Rear view of Babri Mosque, Ayodhya, India.  Built by Babur in 1527 and destroyed in a riot in 1992.


        The quality of mind thus fostered is preserved in the Memoirs of Babur, which were written in Turki at the beginning of the sixteenth century and have been twice translated into English.  They show a man concerned with day-to-day amenities, conversation, clothes, faces, parties, music, houses and gardens, as with the loss of a princedom in Oxiana and the acquisition of an empire in India; as interested in the natural world as the political, and so remarking such facts as the distance swum by Indian frogs; and as honest about himself as others, so that in this picture of himself – so real that even in translation one can almost hear him speak – he has left a picture of his whole line.  Born in the sixth generation after Timur, it was not until the end of his life that he conquered India and became the first Mogul.  Even that was only second-best, after he had spent thirty years trying to re-establish himself in Oxiana.   







A miniature painting from the Babur-nama (The Memoirs of Babur)
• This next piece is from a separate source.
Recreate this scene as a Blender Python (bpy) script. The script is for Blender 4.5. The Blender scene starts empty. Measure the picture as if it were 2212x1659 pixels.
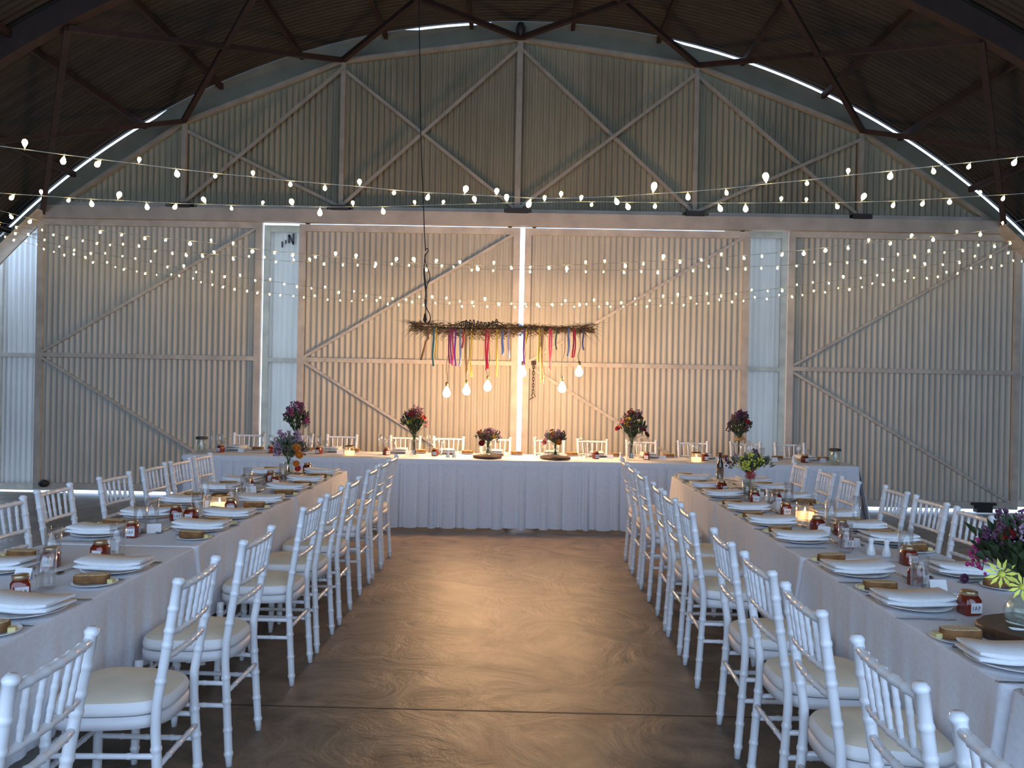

        But as a man of taste he did what he could to make life possible in so odious a country, and his comments on it show the standards he aspired to.  He thought the Indians ugly, their conversation a bore, their fruit tasteless and their animals ill-bred; “in handicraft and work there is no form or symmetry, method or quality . . . for their buildings they study neither elegance nor climate, appearance nor regularity.”  He denounces their habits as Macaulay denounced their learning, or as Gibbon denounced the Byzantines, by the light of a classical tradition.  





       And since that tradition, after the Uzbeg conquest of Oxiana and Heart, was extinguished elsewhere, he set about planting it anew.  He and his successors changed the face of India.  They gave it a lingua franca, a new school of painting and a new architecture. They revived again that theory of Indian unity which was to become the basis of British rule.  Their last emperor died in exile at Rangoon in 1862, to make way for Queen Victoria. And the posterity of Timur survives to this day, in poverty and pride, among the labyrinths of Delhi.







Farrukh Beg, A drunken Babur returns to camp at night, 1589


Reader Note:   Recent re-reading of Robert Byron's The Road To Oxiana (London, Jonathan Cape Ltd., 1937), the source of the preceding text, has prompted all sorts of memories of my original exploration of Islamic art, which began in high school after learning about Sufi mystical traditions and continued through college and graduate school, finally culminating in writing a Qualifying Paper concerning the Mughal painter Manohar that was accepted toward the awarding of an M.A. degree at the Institute of Fine Arts at New York University, where I was fortunate enough to study under Dr. Richard Ettinghausen near the end of his long, illustrious career.  One can only sketch a fragment and open up a small glimpse into Mughal genius here, but for those living near big cities with fine museums, consulting primary sources -- the paintings themselves -- first always provides the best introduction, which can then be supplemented by reading history, viewing photographs, and possibly even researching the opinions of bloggers.

Babur, the first Mogul, was born in 1483 and died in 1531.  As Byron notes, we know a great deal about the remarkable events of his life from his autobiography, The Baburnama or Memoirs of Babur, which are considered the first true autobiography in Islamic literature.  

From Wikipedia: "Babur is said to have been extremely strong and physically fit. He could allegedly carry two men, one on each of his shoulders, and then climb slopes on the run, just for exercise. Legend holds that Babur swam across every major river he encountered, including twice across the Ganges River in North India. His passions could be equally strong. In his first marriage he was "bashful" towards ʿĀʾisha Ṣultān Begum, later losing his affection for her.  Babur also had a great passion to kill people, cut heads of people and create pillars out of cut head. He claimed to have created several such pillars in his autobiography. 


He gave up drinking alcohol only two years before his death for health reasons, and demanded that his court do the same. But he did not stop chewing narcotic preparations, and did not lose his sense of irony. He wrote:
 
Everyone regrets drinking and swears an oath [of abstinence]; I swore the oath and regret that."